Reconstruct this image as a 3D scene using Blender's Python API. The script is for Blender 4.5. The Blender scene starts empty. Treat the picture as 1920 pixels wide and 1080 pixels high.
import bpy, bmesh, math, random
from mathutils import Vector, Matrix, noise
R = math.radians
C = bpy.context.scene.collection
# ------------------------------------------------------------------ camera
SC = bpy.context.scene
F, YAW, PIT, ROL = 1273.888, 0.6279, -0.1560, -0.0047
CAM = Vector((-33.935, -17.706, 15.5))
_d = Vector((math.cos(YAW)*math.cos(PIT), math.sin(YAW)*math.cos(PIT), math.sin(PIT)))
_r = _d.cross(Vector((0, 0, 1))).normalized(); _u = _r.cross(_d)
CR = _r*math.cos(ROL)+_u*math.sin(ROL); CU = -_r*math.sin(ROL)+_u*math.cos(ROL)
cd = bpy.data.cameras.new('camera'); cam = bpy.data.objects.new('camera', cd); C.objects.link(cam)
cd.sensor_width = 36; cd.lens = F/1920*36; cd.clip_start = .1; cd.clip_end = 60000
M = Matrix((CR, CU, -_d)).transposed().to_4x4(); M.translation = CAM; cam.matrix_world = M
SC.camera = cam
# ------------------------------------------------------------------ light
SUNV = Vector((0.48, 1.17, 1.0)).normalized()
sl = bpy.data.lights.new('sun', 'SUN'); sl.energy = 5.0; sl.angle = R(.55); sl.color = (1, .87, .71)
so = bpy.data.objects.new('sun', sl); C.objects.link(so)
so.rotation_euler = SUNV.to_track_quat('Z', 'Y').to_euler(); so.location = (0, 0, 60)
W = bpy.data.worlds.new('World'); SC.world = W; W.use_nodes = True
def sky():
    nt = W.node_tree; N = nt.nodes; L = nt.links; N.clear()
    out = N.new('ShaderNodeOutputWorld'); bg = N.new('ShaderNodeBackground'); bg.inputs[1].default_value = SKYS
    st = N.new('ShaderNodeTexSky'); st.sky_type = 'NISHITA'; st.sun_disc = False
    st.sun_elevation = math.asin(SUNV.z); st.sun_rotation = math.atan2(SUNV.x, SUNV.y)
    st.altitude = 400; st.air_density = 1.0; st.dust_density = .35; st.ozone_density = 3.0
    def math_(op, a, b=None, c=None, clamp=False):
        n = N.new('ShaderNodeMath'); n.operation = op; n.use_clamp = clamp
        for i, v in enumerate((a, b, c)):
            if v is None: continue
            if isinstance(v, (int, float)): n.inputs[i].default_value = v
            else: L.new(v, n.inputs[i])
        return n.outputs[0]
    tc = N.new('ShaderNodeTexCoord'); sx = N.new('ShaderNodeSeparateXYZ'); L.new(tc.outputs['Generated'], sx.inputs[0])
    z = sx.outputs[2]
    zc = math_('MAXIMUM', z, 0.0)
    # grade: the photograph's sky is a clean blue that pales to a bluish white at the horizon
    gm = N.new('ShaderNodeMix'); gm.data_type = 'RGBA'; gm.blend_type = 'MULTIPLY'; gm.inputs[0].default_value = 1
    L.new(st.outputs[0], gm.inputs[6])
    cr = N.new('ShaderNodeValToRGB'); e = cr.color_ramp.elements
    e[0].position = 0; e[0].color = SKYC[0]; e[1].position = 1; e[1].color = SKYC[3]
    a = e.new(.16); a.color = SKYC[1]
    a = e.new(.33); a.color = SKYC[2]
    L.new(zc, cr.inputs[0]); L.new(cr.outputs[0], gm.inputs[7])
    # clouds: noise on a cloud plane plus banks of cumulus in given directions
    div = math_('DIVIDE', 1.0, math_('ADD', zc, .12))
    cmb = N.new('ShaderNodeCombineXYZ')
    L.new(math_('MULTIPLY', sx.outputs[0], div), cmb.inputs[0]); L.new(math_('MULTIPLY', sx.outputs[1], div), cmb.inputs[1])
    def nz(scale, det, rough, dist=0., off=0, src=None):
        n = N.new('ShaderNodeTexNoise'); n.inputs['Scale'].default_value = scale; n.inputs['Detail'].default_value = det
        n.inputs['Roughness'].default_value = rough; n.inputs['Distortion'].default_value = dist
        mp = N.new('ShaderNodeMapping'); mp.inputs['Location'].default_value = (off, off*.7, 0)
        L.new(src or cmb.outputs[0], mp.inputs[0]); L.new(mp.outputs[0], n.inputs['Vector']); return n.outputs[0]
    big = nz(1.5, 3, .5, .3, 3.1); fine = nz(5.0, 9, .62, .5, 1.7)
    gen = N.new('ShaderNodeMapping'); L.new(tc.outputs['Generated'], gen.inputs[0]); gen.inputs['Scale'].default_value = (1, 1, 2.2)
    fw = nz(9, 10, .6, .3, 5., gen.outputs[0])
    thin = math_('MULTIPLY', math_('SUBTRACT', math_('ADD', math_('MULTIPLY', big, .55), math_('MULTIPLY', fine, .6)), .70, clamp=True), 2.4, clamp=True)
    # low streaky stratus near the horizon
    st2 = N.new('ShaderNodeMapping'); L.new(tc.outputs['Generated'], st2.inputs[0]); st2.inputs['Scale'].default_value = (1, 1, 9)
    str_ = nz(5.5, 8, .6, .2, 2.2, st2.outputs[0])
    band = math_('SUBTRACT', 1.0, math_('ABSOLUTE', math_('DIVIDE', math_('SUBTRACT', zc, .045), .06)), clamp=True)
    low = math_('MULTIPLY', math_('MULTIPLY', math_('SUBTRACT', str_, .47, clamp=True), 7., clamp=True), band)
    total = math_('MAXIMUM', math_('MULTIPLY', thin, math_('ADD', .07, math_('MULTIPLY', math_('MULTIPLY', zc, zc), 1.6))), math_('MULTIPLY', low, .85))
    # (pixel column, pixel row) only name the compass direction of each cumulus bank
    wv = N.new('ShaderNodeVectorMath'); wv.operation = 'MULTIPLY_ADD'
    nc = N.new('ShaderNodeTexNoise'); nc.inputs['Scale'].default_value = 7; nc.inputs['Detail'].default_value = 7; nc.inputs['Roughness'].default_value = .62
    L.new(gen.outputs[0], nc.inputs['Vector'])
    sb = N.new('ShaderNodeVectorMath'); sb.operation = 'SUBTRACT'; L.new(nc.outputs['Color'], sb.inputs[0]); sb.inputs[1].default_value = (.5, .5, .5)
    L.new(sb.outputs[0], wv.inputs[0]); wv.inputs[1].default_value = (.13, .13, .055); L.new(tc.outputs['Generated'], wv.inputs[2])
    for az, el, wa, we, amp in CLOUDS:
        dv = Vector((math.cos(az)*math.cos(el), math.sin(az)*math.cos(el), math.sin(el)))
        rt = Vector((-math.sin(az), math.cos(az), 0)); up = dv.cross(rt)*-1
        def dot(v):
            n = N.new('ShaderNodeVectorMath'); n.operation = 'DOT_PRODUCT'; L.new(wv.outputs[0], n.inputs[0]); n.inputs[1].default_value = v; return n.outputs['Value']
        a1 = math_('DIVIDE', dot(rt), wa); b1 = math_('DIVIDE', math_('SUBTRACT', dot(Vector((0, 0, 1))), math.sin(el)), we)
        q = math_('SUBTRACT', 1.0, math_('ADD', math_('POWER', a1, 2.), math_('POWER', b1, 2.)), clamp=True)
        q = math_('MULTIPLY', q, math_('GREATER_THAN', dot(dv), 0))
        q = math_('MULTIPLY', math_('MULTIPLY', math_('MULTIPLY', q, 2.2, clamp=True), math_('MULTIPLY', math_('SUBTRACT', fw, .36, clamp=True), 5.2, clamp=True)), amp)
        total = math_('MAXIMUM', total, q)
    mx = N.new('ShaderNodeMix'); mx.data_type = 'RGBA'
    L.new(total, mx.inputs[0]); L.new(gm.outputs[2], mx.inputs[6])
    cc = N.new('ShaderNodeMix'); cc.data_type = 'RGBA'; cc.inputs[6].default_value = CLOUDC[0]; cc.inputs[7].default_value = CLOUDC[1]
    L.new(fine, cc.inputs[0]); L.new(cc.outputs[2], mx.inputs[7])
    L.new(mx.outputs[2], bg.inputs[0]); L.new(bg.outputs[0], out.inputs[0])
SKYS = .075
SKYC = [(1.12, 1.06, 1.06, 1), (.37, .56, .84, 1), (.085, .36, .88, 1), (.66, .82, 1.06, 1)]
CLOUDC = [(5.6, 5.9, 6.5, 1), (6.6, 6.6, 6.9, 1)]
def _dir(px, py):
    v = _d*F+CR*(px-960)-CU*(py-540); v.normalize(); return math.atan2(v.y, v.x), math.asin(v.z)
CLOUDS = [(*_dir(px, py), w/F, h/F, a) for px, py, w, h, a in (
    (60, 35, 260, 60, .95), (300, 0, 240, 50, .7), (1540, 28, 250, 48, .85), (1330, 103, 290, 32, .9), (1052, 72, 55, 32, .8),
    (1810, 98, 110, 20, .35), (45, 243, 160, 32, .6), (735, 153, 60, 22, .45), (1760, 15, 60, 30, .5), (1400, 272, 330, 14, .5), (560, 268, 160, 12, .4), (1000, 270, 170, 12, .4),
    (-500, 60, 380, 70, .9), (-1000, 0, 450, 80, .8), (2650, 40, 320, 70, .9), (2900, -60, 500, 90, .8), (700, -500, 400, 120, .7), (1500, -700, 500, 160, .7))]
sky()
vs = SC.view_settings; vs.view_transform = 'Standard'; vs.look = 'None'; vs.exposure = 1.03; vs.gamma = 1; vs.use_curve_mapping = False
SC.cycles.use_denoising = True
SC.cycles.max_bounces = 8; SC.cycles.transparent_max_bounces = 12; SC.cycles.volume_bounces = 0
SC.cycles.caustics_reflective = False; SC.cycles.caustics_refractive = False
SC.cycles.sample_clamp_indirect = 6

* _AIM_
Report every line containing the word "scene" from the listing above.

* _TASK RESPONSE_
Reconstruct this image as a 3D scene using Blender's Python API. The script is for Blender 4.5. The Blender scene starts empty. Treat the picture as 1920 pixels wide and 1080 pixels high.
C = bpy.context.scene.collection
SC = bpy.context.scene